Best in the Citi: Terri Broussard Williams

Terri Broussard Williams find your fire
Firestarter Terri Broussard Williams
Williams is a 'firestarter,' a social impact strategist, and a high-powered lobbyist. And now she's helping others learn to turn moments into movements.

Within six months of moving to Austin in 2008, Williams had already landed a chair role at Leadership Austin and embedded herself into the community here. 

The lobbyist and social impact strategist said she was welcomed with open arms and fell in love with the city early. “Austin is just a place for those who choose to see opportunity,” she said. “There’s always something new emerging here, something that’s innovative, so if you are a person who wants to embrace that, you’ll never be bored, you’ll always have work and you’ll always have a chance to be part of a community where you can make the world a better place,” said Williams.

Austin is just a place for those who choose to see opportunity

Today, she works in her dream position as a social justice lobbyist in Austin’s burgeoning tech industry,  a position that didn’t exist, and few imagined would exist when she first arrived in town.

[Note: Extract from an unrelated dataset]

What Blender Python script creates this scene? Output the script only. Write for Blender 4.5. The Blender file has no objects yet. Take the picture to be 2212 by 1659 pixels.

The idea that companies would prioritize a social justice and civil rights issue portfolio was unheard of. 

The African American Leadership Institute

The Perfect Prescription for Austin's Inclusion Problem

“I’ve been saying for the last eight years that this is what I want to do, and all my mentors kept telling me I was crazy,” she said. “I said, one-day companies will embed their [civil rights] and diversity principles into their lobbying strategy. It’s kind of crazy to think that eight years go, I kind of saw it coming, but it took eight years for it to happen, and it took George Floyd to make it happen.”

In the summer of 2020, in the wake of Texas native George Floyd being killed by police in Minneapolis, communities and the companies that call them home across the country began to examine the systems, processes, and beliefs that contributed to an overall sense that Black lives in this country do not matter. Many companies, for the first time, made a commitment to prioritizing civil rights and diversity, equity, and inclusion — which opened the door for those who had long considered this their life’s work, like Williams. 

“I really choose to see it from a place of inspiration, opportunity, and possibility,” she said. “So many times when we begin as community organizers, we might be excited but we might quickly become angry because the problems are so large and the resources are so limited.”

Instead, she encourages “fire starters,” as she calls these agents of change, to consider “How might you do this work from a place of strength, resources, and building others up.” From that lens, she said, it becomes easier to combine one’s intellect, strategy, and luck with the knowledge that there is a way forward. “You’re able to take those obstacles into possibilities, take that first step, and use that for good,” said Williams. 

…the movements you start are not for yourself.

Williams said “fire starting” is in her blood. Her grandparents built a church in the poor Louisiana town they grew up in, to fill the void of Black Catholic churches in the area. When that church burned down 10 years ago, her parents rebuilt it. 

“It’s just a reminder that the movements you start are not for yourself. Sometimes they’re for the people that you know, but oftentimes, they’re for the people you never know and will never meet,” she said. 

Williams started a platform, the Movement Maker Collective, to encourage leaders to “turn moments into movements,” much like the moment of the summer transformed into a movement for the country. Through the collective, she provides consulting around public policy and advocacy, as well as philanthropy to help amplify the support for social good. 

“If you show people that someone has done the work, you share a story, you share strategies with them, you give them the tools that they need, people are going to magnify that,” she said. 

For Williams, these ideas tie into her experience as a lobbyist, and coupled with her passion for promoting more equitable outcomes for those who look like her; and then taking what she’s learned and scaling it to help more people do the same. 

“So many times lobbyists get caught up in winning — and winning might be passing a bill or killing a bill. And you get so caught up in that win that you don’t think about the things that might happen once that bill gets passed — the unintended consequences,” she said. “There are so many lobbyists who might be Black, might be brown but are passing laws that might be causing more divides, might be causing greater inequities.”